Debía ir a buscar mi pequeño coche, aparcado dos calles más allá, y no tuve otro remedio que dejar a mi acompañante, y sus 90 años, medio apoyado en una de las barandillas de protección peatonal que, a pesar de ser de hierro, le parecieron de lo más cómodas porque las había diseñado su querido hermano Juan.
Volví a casa rumiando, algo enfadada, acerca de la azarosa vida de las y los viejos en la ciudad. Llegué a la conclusión de que quienes diseñan las ciudades, los barrios, las plazas, deberían previamente vivir una experiencia que les permitiera ponerse en la piel de una persona mayor moviéndose por ellas.
Dichos urbanistas, políticos y diseñadores varios podrían hacer la prueba de desplazarse con los pesados zapatos de la edad, con un andador, un bastón o en una silla de ruedas, pongamos por ejemplo, por el Vial Norte camino del Brillante —o por la recientemente reformada acera de la Muralla del Marrubial, sin un mísero árbol—, un día de julio o agosto, sin una mala sombra en la que cobijarse, un banco donde sentarse o una fuente para refrescarse. Deberían comprobar en su cuerpo lo que significa a los 70, 80, 90 años esperar a pelo un autobús, hacerlo de pie, en una acera en la que hay un hermoso alcorque sin árbol, a 45 impasibles grados de temperatura. Es solo un ejemplo de los muchos que podríamos poner a lo largo y ancho de nuestra tórrida ciudad sin sombra, sin bancos, sin fuentes, con el acerado levantado donde tropezar y trastabillarnos.

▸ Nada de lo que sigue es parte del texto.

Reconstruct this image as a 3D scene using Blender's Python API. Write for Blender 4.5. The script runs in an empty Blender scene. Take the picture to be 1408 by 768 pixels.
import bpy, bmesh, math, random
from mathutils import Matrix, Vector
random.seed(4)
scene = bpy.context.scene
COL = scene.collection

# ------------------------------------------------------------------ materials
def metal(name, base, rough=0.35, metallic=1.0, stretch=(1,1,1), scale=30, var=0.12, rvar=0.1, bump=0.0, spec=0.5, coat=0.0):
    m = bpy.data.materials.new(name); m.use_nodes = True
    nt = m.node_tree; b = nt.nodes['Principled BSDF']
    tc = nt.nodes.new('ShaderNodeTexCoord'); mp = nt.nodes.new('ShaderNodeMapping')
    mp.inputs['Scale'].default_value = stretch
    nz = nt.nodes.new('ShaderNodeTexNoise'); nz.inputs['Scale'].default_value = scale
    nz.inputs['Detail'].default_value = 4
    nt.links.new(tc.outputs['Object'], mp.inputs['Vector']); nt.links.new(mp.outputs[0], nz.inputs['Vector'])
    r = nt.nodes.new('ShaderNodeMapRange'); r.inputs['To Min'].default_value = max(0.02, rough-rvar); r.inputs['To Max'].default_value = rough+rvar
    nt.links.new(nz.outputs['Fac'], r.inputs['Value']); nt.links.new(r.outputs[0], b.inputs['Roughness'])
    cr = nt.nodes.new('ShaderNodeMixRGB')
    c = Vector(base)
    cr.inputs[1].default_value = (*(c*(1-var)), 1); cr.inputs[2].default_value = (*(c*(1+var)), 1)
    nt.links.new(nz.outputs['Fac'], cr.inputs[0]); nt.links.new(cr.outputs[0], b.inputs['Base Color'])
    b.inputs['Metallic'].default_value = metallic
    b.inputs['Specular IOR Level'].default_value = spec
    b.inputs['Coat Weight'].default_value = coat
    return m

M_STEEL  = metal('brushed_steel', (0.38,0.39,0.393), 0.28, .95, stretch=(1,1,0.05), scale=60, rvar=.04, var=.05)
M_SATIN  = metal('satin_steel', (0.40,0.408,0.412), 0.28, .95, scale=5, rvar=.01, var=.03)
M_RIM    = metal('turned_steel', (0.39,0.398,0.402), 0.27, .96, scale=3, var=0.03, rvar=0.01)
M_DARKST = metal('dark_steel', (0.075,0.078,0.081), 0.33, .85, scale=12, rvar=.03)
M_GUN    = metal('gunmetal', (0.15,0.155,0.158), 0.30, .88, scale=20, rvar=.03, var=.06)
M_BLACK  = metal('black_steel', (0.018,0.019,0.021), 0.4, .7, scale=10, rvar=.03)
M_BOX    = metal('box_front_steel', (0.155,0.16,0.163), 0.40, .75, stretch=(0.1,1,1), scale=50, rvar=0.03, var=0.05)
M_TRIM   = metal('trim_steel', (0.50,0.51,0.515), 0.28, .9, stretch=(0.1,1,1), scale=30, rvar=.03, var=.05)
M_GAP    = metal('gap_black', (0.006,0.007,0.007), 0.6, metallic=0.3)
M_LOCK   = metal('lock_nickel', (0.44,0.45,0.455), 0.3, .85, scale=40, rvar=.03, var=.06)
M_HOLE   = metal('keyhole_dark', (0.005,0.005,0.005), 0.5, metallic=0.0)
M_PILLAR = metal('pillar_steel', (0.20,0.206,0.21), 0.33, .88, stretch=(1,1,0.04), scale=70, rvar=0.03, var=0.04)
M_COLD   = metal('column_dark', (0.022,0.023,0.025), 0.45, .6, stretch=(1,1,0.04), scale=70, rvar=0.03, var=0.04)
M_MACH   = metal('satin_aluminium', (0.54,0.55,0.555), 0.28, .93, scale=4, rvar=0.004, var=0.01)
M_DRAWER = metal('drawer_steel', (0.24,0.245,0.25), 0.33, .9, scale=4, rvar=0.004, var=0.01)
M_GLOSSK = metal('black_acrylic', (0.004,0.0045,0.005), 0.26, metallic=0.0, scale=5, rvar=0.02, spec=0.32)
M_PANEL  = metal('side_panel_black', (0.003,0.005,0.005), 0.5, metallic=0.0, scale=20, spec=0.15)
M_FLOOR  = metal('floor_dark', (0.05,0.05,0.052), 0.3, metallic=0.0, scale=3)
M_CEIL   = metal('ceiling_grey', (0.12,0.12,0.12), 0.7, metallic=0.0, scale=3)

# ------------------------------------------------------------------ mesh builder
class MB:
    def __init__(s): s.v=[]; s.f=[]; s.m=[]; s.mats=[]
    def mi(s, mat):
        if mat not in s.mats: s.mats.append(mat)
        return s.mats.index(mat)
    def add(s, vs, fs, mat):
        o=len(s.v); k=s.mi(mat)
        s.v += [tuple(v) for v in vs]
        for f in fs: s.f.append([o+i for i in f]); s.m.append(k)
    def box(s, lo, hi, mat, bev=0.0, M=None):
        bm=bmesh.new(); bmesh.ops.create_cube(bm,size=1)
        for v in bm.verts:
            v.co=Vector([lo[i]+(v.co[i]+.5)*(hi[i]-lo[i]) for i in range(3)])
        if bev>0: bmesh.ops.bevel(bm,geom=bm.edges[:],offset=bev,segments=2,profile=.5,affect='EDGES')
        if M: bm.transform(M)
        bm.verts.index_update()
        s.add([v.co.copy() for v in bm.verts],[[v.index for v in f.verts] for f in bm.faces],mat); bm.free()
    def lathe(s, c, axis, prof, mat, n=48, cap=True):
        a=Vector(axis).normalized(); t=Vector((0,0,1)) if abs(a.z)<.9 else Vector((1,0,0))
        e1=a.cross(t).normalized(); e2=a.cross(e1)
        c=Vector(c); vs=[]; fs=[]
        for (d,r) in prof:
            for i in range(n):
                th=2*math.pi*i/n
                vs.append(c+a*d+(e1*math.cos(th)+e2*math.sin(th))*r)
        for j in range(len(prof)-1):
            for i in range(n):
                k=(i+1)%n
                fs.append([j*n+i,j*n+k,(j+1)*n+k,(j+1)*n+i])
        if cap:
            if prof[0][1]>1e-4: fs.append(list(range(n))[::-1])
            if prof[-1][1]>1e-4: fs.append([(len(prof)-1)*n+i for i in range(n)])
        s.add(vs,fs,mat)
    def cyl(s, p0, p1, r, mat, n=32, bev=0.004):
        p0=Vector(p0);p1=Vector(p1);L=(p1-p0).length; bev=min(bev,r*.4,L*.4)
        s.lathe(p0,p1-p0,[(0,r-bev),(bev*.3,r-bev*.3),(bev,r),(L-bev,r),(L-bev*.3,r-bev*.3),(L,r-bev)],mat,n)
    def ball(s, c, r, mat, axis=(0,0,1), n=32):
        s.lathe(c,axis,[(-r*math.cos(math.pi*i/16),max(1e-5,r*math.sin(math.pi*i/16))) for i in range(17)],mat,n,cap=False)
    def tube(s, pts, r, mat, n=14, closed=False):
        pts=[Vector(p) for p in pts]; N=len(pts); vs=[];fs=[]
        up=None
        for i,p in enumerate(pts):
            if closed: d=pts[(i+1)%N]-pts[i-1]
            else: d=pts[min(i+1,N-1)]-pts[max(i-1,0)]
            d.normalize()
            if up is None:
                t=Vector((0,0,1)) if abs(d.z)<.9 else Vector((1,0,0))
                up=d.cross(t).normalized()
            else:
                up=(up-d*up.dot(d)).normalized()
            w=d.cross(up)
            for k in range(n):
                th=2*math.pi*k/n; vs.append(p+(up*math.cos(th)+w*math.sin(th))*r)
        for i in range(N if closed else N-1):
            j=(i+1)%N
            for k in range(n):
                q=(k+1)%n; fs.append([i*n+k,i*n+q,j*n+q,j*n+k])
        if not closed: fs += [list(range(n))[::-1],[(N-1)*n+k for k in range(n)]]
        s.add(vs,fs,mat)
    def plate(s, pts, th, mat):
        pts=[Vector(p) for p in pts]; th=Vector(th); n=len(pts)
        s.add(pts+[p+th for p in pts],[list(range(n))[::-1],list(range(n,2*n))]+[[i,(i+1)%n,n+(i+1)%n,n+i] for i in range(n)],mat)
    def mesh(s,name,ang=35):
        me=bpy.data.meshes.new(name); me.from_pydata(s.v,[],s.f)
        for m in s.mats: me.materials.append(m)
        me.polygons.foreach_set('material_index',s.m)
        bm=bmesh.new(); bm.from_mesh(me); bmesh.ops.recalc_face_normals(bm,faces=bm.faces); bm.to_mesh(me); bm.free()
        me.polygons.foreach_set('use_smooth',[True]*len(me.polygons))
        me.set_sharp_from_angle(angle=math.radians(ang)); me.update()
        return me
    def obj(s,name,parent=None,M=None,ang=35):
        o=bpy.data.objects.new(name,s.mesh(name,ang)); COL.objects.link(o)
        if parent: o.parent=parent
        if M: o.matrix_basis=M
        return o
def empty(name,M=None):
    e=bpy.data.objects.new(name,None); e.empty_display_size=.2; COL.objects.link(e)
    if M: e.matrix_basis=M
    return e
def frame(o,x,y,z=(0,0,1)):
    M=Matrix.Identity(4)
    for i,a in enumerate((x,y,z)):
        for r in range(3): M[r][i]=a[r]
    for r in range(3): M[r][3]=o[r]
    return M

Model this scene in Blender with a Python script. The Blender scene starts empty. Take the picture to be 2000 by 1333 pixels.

A todas esas, ¿no os habéis preguntado quién decidió poner en los pasos de peatones rebajados esos adoquines llamados disuasorios (pensados para disuadir) que se supone que tratan de facilitar el cruce a las personas con dificultades visuales, pero que para deslizar cualquier tipo de ruedas (cochecito de bebé, andador, silla de ruedas, carro de la compra repleto) tienes que desplegar la fuerza de una lanzadora de peso? Estoy segura de que las personas ciegas cruzarán airosas nuestras calles, pero para el resto de viandantes suponen una trampa cuasimortal, sobre todo cuando eres vieja, tienes tan poco equilibrio que necesitas desplazarte con un andador y efectuando semejante acrobacia tienes muchas posibilidades de terminar exhausta y en el suelo. Haced la prueba y me contáis.
Suma y sigue: una ciudad en la que, además, los autobuses no se detienen en el lugar que nos conviene a los mayores (cerca de casa), sino donde el ajeno de turno decidió que convenía y donde las aceras están llenas de veladores, a los que se les otorga el espacio y el respeto delos que se le priva a la ciudadanía, es una ciudad que debe replantearse de cabo a rabo la calidad de vida y el trato que nos ofrece. Si no quiere que desfallezcamos en el asfalto de la ciudad hostil.